** Start **

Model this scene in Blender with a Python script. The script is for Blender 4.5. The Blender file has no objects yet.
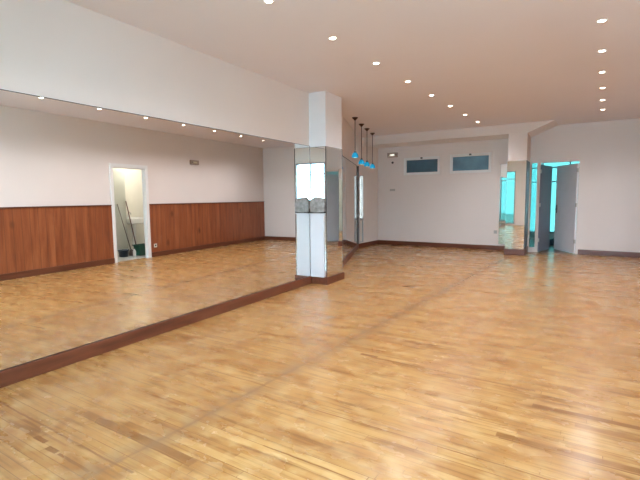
import bpy, bmesh, math
from mathutils import Vector, Matrix

C = bpy.context.scene.collection
PI = math.pi
# ---------------------------------------------------------------- measurements (metres)
T = 0.0469403            # the mirror wall runs slightly askew to the room
H = 2.994                # ceiling
YF = 11.807              # far wall
XR = 4.713               # panelled wall on the right
YB = -0.35               # shop-front wall behind
BASE = 0.115
FM = ((0, 0), (-math.sin(T), math.cos(T)))            # frame along the mirror wall (u forward, v into room)
A0 = Vector((-0.25, 6.50)); B0 = Vector((-1.90, 10.56))
AL = (B0 - A0).length
FA = ((A0.x, A0.y), tuple((B0 - A0).normalized()))    # frame along the alcove wall
FW = ((0, 0), (0, 1))                                 # world: u = y, v = x


# ---------------------------------------------------------------- materials
def newmat(name):
    m = bpy.data.materials.new(name); m.use_nodes = True
    nt = m.node_tree; b = nt.nodes['Principled BSDF']
    return m, nt, b


def N(nt, t, **kw):
    n = nt.nodes.new(t)
    for k, v in kw.items():
        if k in n.inputs: n.inputs[k].default_value = v
        else: setattr(n, k, v)
    return n


def mth(nt, op, a, b=None, c=None):
    n = nt.nodes.new('ShaderNodeMath'); n.operation = op
    for i, x in enumerate((a, b, c)):
        if x is None: continue
        if isinstance(x, (int, float)): n.inputs[i].default_value = x
        else: nt.links.new(x, n.inputs[i])
    return n.outputs[0]


def ramp(nt, src, stops):
    r = nt.nodes.new('ShaderNodeValToRGB'); el = r.color_ramp.elements
    while len(el) < len(stops): el.new(0.5)
    for e, (p, c) in zip(el, stops):
        e.position = p; e.color = (*c, 1) if len(c) == 3 else c
    nt.links.new(src, r.inputs[0]); return r.outputs[0]


def mix(nt, fac, a, b, mode='MIX'):
    n = nt.nodes.new('ShaderNodeMix'); n.data_type = 'RGBA'; n.blend_type = mode
    for i, x in ((0, fac), (6, a), (7, b)):
        if isinstance(x, (int, float)): n.inputs[i].default_value = x
        elif isinstance(x, tuple): n.inputs[i].default_value = (*x, 1)
        else: nt.links.new(x, n.inputs[i])
    return n.outputs[2]


def plain(name, col, rough=0.5, metal=0.0, var=0.04, scale=6.0, bump=0.0, emit=None, est=0.0, spec=0.5):
    m, nt, b = newmat(name)
    tc = N(nt, 'ShaderNodeTexCoord')
    no = N(nt, 'ShaderNodeTexNoise', Scale=scale, Detail=5.0)
    nt.links.new(tc.outputs['Object'], no.inputs['Vector'])
    c1 = tuple(max(0, c * (1 - var)) for c in col); c2 = tuple(min(1, c * (1 + var)) for c in col)
    nt.links.new(ramp(nt, no.outputs[0], [(0.3, c1), (0.7, c2)]), b.inputs['Base Color'])
    b.inputs['Roughness'].default_value = rough; b.inputs['Metallic'].default_value = metal
    b.inputs['Specular IOR Level'].default_value = spec
    if bump:
        n2 = N(nt, 'ShaderNodeTexNoise', Scale=scale * 30, Detail=3.0)
        nt.links.new(tc.outputs['Object'], n2.inputs['Vector'])
        bp = N(nt, 'ShaderNodeBump', Strength=bump, Distance=0.003)
        nt.links.new(n2.outputs[0], bp.inputs['Height']); nt.links.new(bp.outputs[0], b.inputs['Normal'])
    if emit:
        b.inputs['Emission Color'].default_value = (*emit, 1); b.inputs['Emission Strength'].default_value = est
    return m


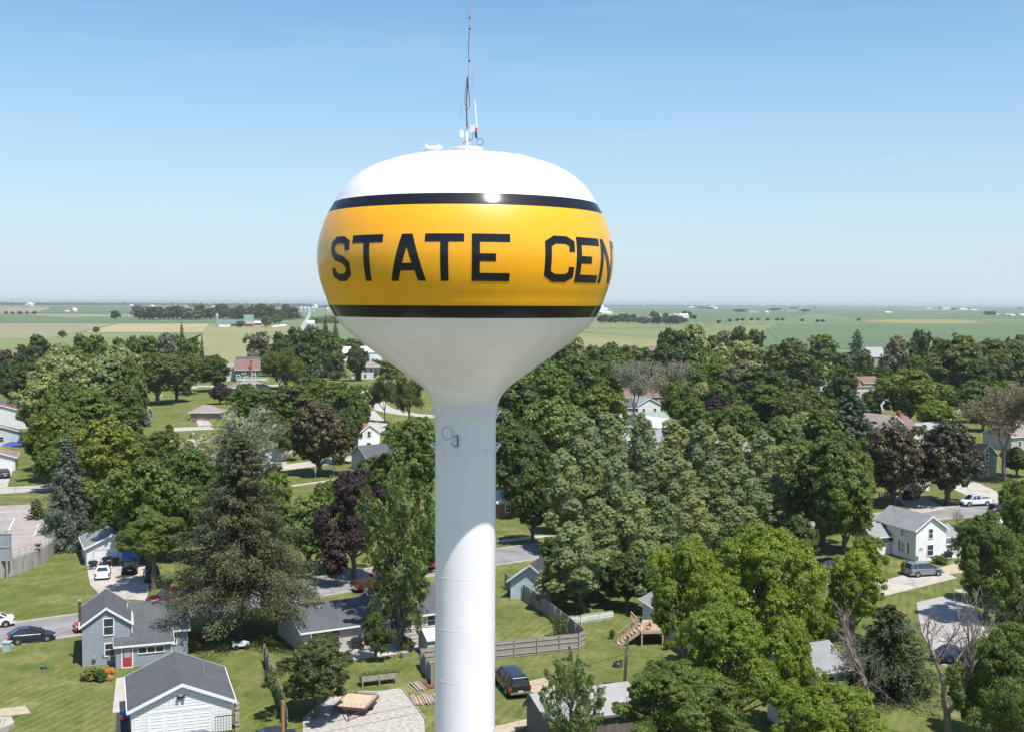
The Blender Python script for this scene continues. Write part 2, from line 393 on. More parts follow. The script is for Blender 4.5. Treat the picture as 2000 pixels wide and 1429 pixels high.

** End **

> [TASK PROMPT] From start to finish, output the listing exactly, but omit its pictures.

> [RESPONSE TO THE EXERCISE]
Model this scene in Blender with a Python script. The script is for Blender 4.5. The Blender file has no objects yet.
import bpy, bmesh, math
from mathutils import Vector, Matrix

C = bpy.context.scene.collection
PI = math.pi
# ---------------------------------------------------------------- measurements (metres)
T = 0.0469403            # the mirror wall runs slightly askew to the room
H = 2.994                # ceiling
YF = 11.807              # far wall
XR = 4.713               # panelled wall on the right
YB = -0.35               # shop-front wall behind
BASE = 0.115
FM = ((0, 0), (-math.sin(T), math.cos(T)))            # frame along the mirror wall (u forward, v into room)
A0 = Vector((-0.25, 6.50)); B0 = Vector((-1.90, 10.56))
AL = (B0 - A0).length
FA = ((A0.x, A0.y), tuple((B0 - A0).normalized()))    # frame along the alcove wall
FW = ((0, 0), (0, 1))                                 # world: u = y, v = x


# ---------------------------------------------------------------- materials
def newmat(name):
    m = bpy.data.materials.new(name); m.use_nodes = True
    nt = m.node_tree; b = nt.nodes['Principled BSDF']
    return m, nt, b


def N(nt, t, **kw):
    n = nt.nodes.new(t)
    for k, v in kw.items():
        if k in n.inputs: n.inputs[k].default_value = v
        else: setattr(n, k, v)
    return n


def mth(nt, op, a, b=None, c=None):
    n = nt.nodes.new('ShaderNodeMath'); n.operation = op
    for i, x in enumerate((a, b, c)):
        if x is None: continue
        if isinstance(x, (int, float)): n.inputs[i].default_value = x
        else: nt.links.new(x, n.inputs[i])
    return n.outputs[0]


def ramp(nt, src, stops):
    r = nt.nodes.new('ShaderNodeValToRGB'); el = r.color_ramp.elements
    while len(el) < len(stops): el.new(0.5)
    for e, (p, c) in zip(el, stops):
        e.position = p; e.color = (*c, 1) if len(c) == 3 else c
    nt.links.new(src, r.inputs[0]); return r.outputs[0]


def mix(nt, fac, a, b, mode='MIX'):
    n = nt.nodes.new('ShaderNodeMix'); n.data_type = 'RGBA'; n.blend_type = mode
    for i, x in ((0, fac), (6, a), (7, b)):
        if isinstance(x, (int, float)): n.inputs[i].default_value = x
        elif isinstance(x, tuple): n.inputs[i].default_value = (*x, 1)
        else: nt.links.new(x, n.inputs[i])
    return n.outputs[2]


def plain(name, col, rough=0.5, metal=0.0, var=0.04, scale=6.0, bump=0.0, emit=None, est=0.0, spec=0.5):
    m, nt, b = newmat(name)
    tc = N(nt, 'ShaderNodeTexCoord')
    no = N(nt, 'ShaderNodeTexNoise', Scale=scale, Detail=5.0)
    nt.links.new(tc.outputs['Object'], no.inputs['Vector'])
    c1 = tuple(max(0, c * (1 - var)) for c in col); c2 = tuple(min(1, c * (1 + var)) for c in col)
    nt.links.new(ramp(nt, no.outputs[0], [(0.3, c1), (0.7, c2)]), b.inputs['Base Color'])
    b.inputs['Roughness'].default_value = rough; b.inputs['Metallic'].default_value = metal
    b.inputs['Specular IOR Level'].default_value = spec
    if bump:
        n2 = N(nt, 'ShaderNodeTexNoise', Scale=scale * 30, Detail=3.0)
        nt.links.new(tc.outputs['Object'], n2.inputs['Vector'])
        bp = N(nt, 'ShaderNodeBump', Strength=bump, Distance=0.003)
        nt.links.new(n2.outputs[0], bp.inputs['Height']); nt.links.new(bp.outputs[0], b.inputs['Normal'])
    if emit:
        b.inputs['Emission Color'].default_value = (*emit, 1); b.inputs['Emission Strength'].default_value = est
    return m


The Blender Python script for this scene continues. Write part 2, from line 393 on. More parts follow. The script is for Blender 4.5. Treat the picture as 2000 pixels wide and 1429 pixels high.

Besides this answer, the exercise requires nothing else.